La historia de la emergencia de los derechos de los hombres entre los hombres mismos puede sugerir una tentativa de respuesta. En una notable reflexión sobre esta temática (Animals and why they matter, 1983) refiere M. Midgley cómo un capitán de barco consideraba impensable que éste se detuviera en alta mar para rescatar a dos indios caídos por la borda. "No paramos por lascaris", insistía. "Veremos si lo haces por mí", le espetó un pasajero, arrojándose al mar él mismo. Desconocemos si el capitán modificó su concepción de los derechos de los dos primeros cuando tuvo que rescatarlos a los tres -los dos indios se habían convertido en derechohabientes como el hombre blanco por voluntad solidaria de éste. ¿En dónde habrá de pararse entonces el círculo expandiente de lo que nuestra humanidad -y nuestra animafidad, por tanto- puede reconocer como propio? Es imposible preverlo, tanto como es difícil expulsar del círculo a quien ha entrado en él. Y hasta ahora nadie parece ser, en principio, excluible ni por el sexo, ni por su inteligencia, ni por su apariencia, ni por su progenie. Basta que, como en la narración del viajero, alguien desde dentro lo coopte.

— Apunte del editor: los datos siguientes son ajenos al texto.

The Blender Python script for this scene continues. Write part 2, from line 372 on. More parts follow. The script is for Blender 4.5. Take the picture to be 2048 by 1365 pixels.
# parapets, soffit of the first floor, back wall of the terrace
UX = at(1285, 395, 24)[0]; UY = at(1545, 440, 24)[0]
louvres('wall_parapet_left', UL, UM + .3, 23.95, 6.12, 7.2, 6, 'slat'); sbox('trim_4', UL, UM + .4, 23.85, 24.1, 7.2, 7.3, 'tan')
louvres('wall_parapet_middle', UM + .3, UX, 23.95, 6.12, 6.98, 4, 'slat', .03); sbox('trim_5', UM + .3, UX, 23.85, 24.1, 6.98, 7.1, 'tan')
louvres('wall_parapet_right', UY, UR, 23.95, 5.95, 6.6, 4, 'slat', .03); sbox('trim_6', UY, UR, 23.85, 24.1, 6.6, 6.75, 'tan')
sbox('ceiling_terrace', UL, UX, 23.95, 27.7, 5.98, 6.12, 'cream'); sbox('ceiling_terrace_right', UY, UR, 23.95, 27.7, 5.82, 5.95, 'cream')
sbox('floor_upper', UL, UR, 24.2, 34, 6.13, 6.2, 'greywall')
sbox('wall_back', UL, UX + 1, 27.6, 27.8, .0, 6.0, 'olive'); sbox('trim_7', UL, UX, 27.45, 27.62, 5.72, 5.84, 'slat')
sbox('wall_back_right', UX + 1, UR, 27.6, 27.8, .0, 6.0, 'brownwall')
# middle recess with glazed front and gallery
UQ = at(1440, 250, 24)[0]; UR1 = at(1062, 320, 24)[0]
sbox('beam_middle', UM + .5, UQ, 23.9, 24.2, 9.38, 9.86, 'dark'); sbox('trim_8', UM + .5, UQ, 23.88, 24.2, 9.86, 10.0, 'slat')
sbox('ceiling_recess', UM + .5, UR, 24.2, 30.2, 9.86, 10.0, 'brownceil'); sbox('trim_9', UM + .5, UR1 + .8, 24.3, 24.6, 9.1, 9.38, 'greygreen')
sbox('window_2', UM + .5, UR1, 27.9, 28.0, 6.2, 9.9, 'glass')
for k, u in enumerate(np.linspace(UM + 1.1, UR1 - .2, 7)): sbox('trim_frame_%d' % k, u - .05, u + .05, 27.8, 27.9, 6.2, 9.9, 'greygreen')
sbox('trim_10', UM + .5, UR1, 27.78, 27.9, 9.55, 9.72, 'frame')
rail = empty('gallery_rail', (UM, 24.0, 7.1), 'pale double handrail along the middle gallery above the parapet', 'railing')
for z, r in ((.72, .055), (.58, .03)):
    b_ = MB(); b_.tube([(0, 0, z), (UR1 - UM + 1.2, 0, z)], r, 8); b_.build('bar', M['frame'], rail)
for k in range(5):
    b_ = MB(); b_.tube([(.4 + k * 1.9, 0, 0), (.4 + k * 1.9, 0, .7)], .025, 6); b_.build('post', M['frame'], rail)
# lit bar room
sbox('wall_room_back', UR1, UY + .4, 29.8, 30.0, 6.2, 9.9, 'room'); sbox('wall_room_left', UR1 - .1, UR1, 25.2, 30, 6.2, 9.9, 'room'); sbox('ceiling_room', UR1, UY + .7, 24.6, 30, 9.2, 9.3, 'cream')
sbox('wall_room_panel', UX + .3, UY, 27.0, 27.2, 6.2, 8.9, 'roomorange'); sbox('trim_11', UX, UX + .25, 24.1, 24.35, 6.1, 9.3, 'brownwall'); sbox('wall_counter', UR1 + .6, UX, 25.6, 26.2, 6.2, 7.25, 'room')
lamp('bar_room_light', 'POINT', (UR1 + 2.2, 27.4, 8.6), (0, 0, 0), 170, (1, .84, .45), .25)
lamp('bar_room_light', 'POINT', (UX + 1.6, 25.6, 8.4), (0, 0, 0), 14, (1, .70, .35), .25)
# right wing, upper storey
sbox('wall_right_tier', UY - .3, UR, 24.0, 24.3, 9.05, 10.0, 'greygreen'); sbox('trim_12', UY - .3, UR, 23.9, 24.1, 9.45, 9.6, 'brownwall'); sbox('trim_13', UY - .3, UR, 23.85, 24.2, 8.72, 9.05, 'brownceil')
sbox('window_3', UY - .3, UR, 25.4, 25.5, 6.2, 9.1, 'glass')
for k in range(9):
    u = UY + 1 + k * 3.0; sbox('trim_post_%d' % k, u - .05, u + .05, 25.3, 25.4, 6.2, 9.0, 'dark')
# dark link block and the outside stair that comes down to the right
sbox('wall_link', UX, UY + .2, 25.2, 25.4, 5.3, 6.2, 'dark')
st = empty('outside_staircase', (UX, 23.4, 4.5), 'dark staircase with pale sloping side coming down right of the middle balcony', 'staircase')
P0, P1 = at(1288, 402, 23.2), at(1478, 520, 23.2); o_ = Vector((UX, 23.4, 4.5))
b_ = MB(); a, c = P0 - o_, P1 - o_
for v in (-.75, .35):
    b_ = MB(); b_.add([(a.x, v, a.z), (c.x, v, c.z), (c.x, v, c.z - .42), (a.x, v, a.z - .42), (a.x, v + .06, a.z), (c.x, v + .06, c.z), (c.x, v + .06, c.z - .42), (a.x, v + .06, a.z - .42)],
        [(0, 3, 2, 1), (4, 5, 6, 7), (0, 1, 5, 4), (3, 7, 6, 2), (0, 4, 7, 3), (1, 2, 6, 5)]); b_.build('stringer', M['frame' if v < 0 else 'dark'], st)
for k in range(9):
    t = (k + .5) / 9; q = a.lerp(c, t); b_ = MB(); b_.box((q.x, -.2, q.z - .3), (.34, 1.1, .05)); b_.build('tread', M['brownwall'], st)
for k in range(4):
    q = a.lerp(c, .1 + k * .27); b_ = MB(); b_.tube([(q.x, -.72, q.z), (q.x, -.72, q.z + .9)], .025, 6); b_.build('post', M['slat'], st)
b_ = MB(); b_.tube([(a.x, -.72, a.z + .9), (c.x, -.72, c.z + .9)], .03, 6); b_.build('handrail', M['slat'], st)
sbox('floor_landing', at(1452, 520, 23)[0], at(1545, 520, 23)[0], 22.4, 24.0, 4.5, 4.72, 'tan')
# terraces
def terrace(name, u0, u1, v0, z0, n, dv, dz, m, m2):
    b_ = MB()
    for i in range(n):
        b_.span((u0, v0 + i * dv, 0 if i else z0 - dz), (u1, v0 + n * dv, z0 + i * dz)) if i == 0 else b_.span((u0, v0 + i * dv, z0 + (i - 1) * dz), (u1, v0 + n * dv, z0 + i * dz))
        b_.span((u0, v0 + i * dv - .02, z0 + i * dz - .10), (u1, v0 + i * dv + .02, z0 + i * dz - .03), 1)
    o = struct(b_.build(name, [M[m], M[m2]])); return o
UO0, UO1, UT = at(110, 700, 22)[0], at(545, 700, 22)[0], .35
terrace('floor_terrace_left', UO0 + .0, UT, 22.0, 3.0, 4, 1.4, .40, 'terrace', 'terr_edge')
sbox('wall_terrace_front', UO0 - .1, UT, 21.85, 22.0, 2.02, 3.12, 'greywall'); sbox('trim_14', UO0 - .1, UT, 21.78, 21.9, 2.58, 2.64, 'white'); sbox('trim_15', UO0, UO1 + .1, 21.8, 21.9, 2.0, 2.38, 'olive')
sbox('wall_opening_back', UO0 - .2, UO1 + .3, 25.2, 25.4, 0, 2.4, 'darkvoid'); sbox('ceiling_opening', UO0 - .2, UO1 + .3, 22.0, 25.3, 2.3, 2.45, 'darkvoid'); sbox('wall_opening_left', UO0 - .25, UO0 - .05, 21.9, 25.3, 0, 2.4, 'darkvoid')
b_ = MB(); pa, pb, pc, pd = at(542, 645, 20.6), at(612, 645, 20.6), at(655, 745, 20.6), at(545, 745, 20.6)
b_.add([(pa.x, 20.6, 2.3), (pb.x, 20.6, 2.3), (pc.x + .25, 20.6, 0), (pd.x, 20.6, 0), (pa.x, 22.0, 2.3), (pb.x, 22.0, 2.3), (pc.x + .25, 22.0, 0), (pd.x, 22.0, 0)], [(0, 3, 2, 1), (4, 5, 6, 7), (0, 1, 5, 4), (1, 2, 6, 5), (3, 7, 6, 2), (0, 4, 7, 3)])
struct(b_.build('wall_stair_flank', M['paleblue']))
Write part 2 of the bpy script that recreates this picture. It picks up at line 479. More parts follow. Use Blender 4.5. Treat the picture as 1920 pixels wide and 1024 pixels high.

Los animales, es cierto, no pueden arrancar al hombre su elemental derecho a la vida y a la dignidad, a no sufrir tratos degradantes a manos de éste u otras agresiones fuera de las que el equilibrio interespecífico les imponga, o a morir, en su caso, de muerte rápida e indolora por obra de los humanos. Tampoco pueden pactar esos derechos, ni compensarlos mediante responsabilidades o deberes, y en nuestra cultura son muy pocos quienes les otorguen derechos consustanciales a su propio ser. Se argüirá aquí que la red de protecciones y alianzas entre los hombres es fruto de convenciones intrincadas, o de un fiat inicial que ha originado los derechos supuestamente más vetustos. Precisamente por esta razón nada impide que algo parecido llegue a concebirse y establecerse para con las demás especies animales. Sólo desde el interior del círculo puede nuestra voluntad recoger al que se encuentra fuera, aunque la suya nada tenga que ver en ello. Y, en efecto, cuanto más desarrollado sea el nivel de reflexión y sensibilidad de los hombres y más aguda su conciencia de la unidad de los seres, tanto más intolerable le resultará a la opinión pública la desatención jurídica del animal, precisamente porque el proyecto de la misma existencia humana será en ese caso más respetuoso con toda vida, más enemigo de causar dolor. No hay compartimientos estancos, sabemos, en la percepción y condena de la maldad, ni en la prepotencia criminal del fuerte sobre el débil, incluido el hombre frente al animal no humano. Las palabras de Jeremy Bentham en 1789 siguen siendo actuales hoy: "Los franceses han descubierto que la negrura de la piel no es razón para que un ser humano sea abandonado sin remisión al capricho de su torturador. Quizá algún día se reconozca que el número de patas, la pilosidad de la piel o la conclusión del hueso sacro son razones igualmente insuficientes para abandonar a una criatura sensible al mismo destino... La cuestión no es: ¿puede razonar? o ¿puede pensar?, sino: ¿puede sufrir?". La ética del contrato y del dominio revela aquí -hoy como ayer- su prolongada miseria.